Specifically, the Committee said it anticipates that exceptionally low levels for the federal funds rate will be appropriate "at least as long as the unemployment rate remains above 6-1/2 percent, inflation between one and two years ahead is projected to be no more than a half percentage point above the Committee's 2 percent longer-run goal, and longer-term inflation expectations continue to be well anchored."
I consider these thresholds for possible action a major improvement in forward guidance. They provide much more information than before about the conditions that are likely to prevail when the FOMC decides to raise the federal funds rate. As for the date at which tightening of monetary policy is likely to occur, market participants, armed with this new information about the Committee's "reaction function," can form their own judgment and alter their expectations on timing as new information accrues over time.
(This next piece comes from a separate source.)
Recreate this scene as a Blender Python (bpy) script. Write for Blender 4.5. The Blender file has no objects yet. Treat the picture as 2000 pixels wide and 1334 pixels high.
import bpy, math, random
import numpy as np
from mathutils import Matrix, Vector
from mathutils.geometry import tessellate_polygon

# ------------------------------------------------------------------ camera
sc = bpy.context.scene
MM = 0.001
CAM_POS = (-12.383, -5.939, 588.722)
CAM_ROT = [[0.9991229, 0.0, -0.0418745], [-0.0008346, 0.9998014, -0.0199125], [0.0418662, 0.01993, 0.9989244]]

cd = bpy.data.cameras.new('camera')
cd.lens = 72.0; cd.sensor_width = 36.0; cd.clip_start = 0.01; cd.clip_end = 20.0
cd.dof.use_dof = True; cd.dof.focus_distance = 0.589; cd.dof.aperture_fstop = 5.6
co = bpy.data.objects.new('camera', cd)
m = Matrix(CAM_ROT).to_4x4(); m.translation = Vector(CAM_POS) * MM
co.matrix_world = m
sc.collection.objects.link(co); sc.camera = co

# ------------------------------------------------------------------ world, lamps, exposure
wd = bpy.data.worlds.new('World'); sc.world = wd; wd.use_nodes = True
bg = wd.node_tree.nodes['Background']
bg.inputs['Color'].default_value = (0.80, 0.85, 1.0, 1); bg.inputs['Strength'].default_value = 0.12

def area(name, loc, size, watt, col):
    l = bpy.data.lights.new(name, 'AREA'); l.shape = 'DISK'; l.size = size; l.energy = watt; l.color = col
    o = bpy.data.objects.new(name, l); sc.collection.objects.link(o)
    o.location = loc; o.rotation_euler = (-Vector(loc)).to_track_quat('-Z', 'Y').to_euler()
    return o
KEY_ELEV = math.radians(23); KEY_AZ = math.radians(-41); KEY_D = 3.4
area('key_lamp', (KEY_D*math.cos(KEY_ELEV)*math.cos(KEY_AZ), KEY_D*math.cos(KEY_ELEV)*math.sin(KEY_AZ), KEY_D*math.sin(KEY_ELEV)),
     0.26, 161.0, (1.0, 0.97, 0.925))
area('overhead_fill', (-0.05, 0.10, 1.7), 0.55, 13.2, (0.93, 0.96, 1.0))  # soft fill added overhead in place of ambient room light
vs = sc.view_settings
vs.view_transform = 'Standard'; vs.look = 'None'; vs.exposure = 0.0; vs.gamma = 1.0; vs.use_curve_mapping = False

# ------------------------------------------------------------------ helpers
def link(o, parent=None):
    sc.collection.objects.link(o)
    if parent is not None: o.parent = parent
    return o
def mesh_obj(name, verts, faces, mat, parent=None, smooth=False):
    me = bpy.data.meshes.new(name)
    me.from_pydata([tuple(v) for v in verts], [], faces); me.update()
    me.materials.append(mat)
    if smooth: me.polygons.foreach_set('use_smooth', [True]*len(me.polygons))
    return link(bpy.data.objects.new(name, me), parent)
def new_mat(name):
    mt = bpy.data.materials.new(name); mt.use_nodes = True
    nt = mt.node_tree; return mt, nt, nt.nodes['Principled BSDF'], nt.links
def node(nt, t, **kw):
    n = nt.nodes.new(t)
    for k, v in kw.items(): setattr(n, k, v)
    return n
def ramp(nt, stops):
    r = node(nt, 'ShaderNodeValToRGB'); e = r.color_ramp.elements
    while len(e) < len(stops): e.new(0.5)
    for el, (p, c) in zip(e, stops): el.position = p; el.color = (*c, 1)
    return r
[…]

These thresholds will, as a consequence, allow private-sector expectations of the federal funds rate to fulfill an important "automatic stabilizer" function for the economy. If the recovery is stronger than expected, the public should anticipate that one or both of the threshold values will be crossed sooner and, hence, that the federal funds rate could be raised earlier. Conversely, if the outlook for the economy unexpectedly worsens, the public should expect a later "liftoff" in rates--an expectation that would reduce longer-term interest rates and thereby provide more-accommodative financial conditions.